Kneip was grousing about questioning what and where Singapore was when Jack Andersen the esteemed Washington correspondent exposed the entire story.

What a wonderful education system South Dakota has apparently in turning out gems who become Governors like Dick Kneip, but then South Dakota elects brain damaged Tim Johnson to the Senate and Magic Boobs Stephie Herseth to the House, so apparently the educational systems in South Dakota create hosts of Tim Johnson voters who could not even make it to the teenage version of final Jeopardy without being $40,000 in the hole.

Do not laugh so much at the idiotry of South Dakota though America, as you voted in Bowbama, the sexy silk wearing Peking Girl with tampons shoved up his penis as photographic evidence seems to indicate.

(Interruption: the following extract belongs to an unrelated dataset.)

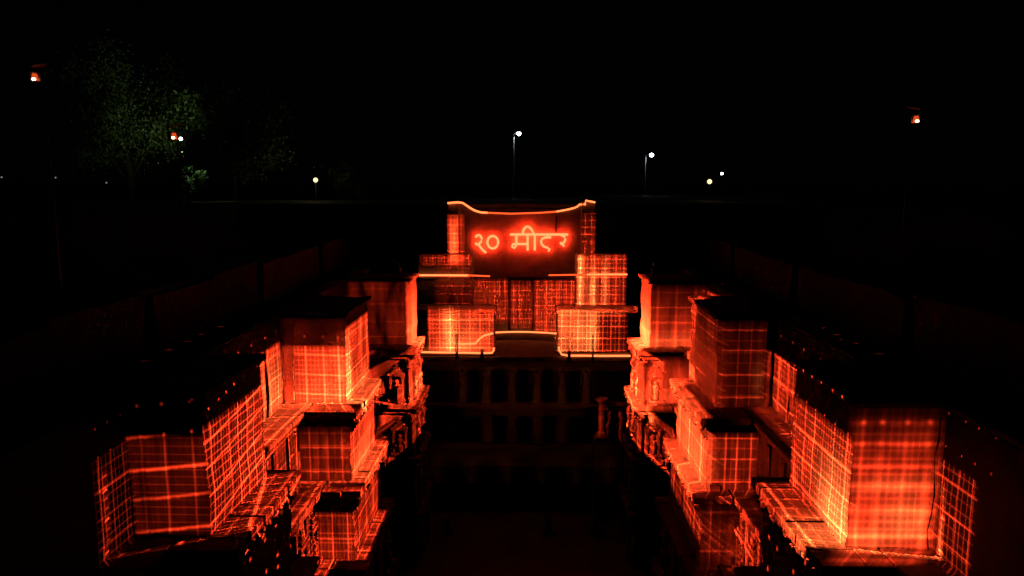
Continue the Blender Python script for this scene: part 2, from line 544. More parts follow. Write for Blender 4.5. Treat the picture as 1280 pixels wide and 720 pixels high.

I wonder if Obama will wear something pretty in his hair for the Peking bandits he has made hisself a concubine for.

Absolutely no offense meant to most of the other leaders, but the Obama Peking Girl group look more like the custodial staff you would find mopping out the Library of Congress' basement.

Closing musing, I now am pondering if Reggie Love will like Obama dressed in his little silk tunic for a night of flossing when Bowbama returns.

"Oh Barry, you dropped the soap. Let me suds you up".